I agree with the preceding responses, and I think that the increased sample rates of hi rez are much more significant than the increased number of bits per sample.

It is probably tempting to think of a 96kHz sample rate as little more than a doubling of the 44.1kHz redbook standard, while an 8-bit increase in the resolution of each sample represents a 256-fold improvement.

But I think that the sample rate increase is best viewed in relation to the Nyquist frequency (the 40kHz minimum sampling frequency which is theoretically required to digitally represent a 20kHz bandwidth). Redbook's 44.1kHz exceeds the Nyquist rate by only about 10% (which is such a small margin that it has always seemed wondrous to me that it works as well as it does). But 96kHz exceeds the Nyquist rate by 140%, and 192kHz exceeds it by 380%. Assuming good implementation, those higher margins should make possible vastly reduced side effects from anti-aliasing and reconstruction filters, those effects having been generally recognized to have limited cd sound quality right from the start.
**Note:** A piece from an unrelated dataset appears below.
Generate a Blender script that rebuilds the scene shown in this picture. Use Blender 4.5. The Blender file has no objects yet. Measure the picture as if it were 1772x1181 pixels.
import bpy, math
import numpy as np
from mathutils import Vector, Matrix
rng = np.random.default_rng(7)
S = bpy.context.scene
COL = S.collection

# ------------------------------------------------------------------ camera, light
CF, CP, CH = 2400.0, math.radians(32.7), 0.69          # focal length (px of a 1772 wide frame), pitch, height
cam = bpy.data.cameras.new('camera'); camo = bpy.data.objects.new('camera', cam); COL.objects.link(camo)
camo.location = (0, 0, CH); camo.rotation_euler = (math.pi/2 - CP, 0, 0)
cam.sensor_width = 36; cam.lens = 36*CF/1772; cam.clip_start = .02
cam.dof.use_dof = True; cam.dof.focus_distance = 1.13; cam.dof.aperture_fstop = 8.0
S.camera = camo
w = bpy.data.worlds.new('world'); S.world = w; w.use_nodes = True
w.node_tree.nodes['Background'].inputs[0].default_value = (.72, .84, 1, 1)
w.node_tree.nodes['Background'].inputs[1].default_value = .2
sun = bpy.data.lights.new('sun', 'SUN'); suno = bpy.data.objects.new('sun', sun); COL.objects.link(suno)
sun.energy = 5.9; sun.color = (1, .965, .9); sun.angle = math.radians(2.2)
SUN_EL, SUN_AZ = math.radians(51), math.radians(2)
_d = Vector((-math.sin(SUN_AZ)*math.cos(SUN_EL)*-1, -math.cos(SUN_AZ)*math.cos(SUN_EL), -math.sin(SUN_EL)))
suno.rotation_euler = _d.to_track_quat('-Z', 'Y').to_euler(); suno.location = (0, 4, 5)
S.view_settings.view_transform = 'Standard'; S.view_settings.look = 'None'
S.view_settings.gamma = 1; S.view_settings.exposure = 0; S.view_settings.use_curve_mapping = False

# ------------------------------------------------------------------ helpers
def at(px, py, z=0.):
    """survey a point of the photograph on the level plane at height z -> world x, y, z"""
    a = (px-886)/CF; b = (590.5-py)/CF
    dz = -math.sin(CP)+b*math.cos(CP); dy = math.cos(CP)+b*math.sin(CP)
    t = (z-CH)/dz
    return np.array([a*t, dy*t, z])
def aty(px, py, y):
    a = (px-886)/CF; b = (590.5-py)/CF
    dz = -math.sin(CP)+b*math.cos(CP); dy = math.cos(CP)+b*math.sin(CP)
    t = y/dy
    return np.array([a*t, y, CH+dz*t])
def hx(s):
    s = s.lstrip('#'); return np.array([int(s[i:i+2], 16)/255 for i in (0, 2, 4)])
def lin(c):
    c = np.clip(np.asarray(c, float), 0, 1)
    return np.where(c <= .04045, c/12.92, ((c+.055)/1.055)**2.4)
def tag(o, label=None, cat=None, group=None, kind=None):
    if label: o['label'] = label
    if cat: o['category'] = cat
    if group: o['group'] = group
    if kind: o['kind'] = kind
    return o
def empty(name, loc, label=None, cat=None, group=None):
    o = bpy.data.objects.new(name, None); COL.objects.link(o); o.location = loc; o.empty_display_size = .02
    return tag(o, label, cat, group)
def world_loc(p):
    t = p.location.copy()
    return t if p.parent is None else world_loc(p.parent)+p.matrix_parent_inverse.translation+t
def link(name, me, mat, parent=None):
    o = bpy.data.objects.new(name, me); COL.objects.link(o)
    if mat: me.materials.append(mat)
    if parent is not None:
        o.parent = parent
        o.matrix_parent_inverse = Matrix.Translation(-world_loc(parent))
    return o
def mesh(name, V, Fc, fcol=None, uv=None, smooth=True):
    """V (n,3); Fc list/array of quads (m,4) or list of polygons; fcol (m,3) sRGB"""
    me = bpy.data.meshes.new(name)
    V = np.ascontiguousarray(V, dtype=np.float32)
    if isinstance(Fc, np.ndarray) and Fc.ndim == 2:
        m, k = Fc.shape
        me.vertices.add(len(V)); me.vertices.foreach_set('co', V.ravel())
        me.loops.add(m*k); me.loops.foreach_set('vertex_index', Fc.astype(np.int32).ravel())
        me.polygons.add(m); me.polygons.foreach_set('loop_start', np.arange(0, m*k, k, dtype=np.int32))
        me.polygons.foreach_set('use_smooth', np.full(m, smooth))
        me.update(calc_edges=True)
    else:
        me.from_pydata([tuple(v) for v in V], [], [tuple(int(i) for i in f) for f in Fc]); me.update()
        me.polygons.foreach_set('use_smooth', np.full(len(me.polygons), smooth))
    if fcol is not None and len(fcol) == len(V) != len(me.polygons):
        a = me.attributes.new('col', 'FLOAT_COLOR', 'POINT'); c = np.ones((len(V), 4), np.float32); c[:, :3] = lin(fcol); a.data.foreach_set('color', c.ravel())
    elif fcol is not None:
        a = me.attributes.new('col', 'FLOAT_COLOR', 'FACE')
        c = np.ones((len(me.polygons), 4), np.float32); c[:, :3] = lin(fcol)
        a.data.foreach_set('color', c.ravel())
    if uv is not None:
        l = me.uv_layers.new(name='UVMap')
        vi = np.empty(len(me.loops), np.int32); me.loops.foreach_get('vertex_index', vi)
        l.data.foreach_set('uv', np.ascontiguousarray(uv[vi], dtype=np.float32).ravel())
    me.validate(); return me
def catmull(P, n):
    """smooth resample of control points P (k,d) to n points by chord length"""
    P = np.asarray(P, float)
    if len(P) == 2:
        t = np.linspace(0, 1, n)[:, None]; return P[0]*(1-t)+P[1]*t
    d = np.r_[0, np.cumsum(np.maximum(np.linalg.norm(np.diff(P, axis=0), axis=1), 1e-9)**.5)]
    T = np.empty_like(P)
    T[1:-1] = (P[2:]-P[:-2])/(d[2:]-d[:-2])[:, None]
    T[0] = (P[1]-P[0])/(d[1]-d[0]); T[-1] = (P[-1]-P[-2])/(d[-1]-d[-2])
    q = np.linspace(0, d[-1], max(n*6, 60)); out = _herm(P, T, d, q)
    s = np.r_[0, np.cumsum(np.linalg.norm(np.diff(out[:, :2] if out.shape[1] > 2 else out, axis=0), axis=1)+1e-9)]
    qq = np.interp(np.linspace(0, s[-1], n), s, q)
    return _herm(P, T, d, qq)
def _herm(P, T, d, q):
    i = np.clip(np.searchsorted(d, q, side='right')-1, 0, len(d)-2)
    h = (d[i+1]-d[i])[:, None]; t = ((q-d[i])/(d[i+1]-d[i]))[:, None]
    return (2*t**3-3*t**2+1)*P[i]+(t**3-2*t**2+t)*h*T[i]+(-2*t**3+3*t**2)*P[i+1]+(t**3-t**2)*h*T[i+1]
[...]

So my answer to your original question is no, I don't think the analog amp is a bottleneck.

Best regards,
-- Al

Ben & Lev, I appreciate the nice words!

Putting aside sample rate considerations, my feeling is that IN ITSELF the difference between 24 bit resolution and 32 bit resolution will be utterly inaudible. The music doesn't require it, even if the music is minimally compressed and has extremely wide dynamic range, such as some well-recorded classical symphonic performances; the ambient noise levels in our listening environments won't support it; and our ears could at best only marginally hear it anyway, even under the most ideal of circumstances.

However, any practical a/d or d/a converter chip, and its surrounding circuitry, will have a host of error mechanisms that will degrade performance from the theoretical ideal that corresponds to the number of bits being converted. Things like differential non-linearity, harmonic distortion, internally generated timing jitter, passband ripple, inter-channel crosstalk, internally generated noise, etc. Presumably and hopefully the main advantage of having 32 bits of resolution instead of 24 bits, as I see it, will be that those other sources of error will be correspondingly improved.

And concerning amplifiers, my feeling is that I definitely would not place ultra-good signal-to-noise performance among my leading criteria in amplifier selection. The difference in noise performance between a hypothetical amplifier that could approach supporting 32 bit performance and one that supports 16 to 24 bit noise performance is simply not going to be audible, and would most likely be far outweighed by many other sonic differences.

Best regards,
-- Al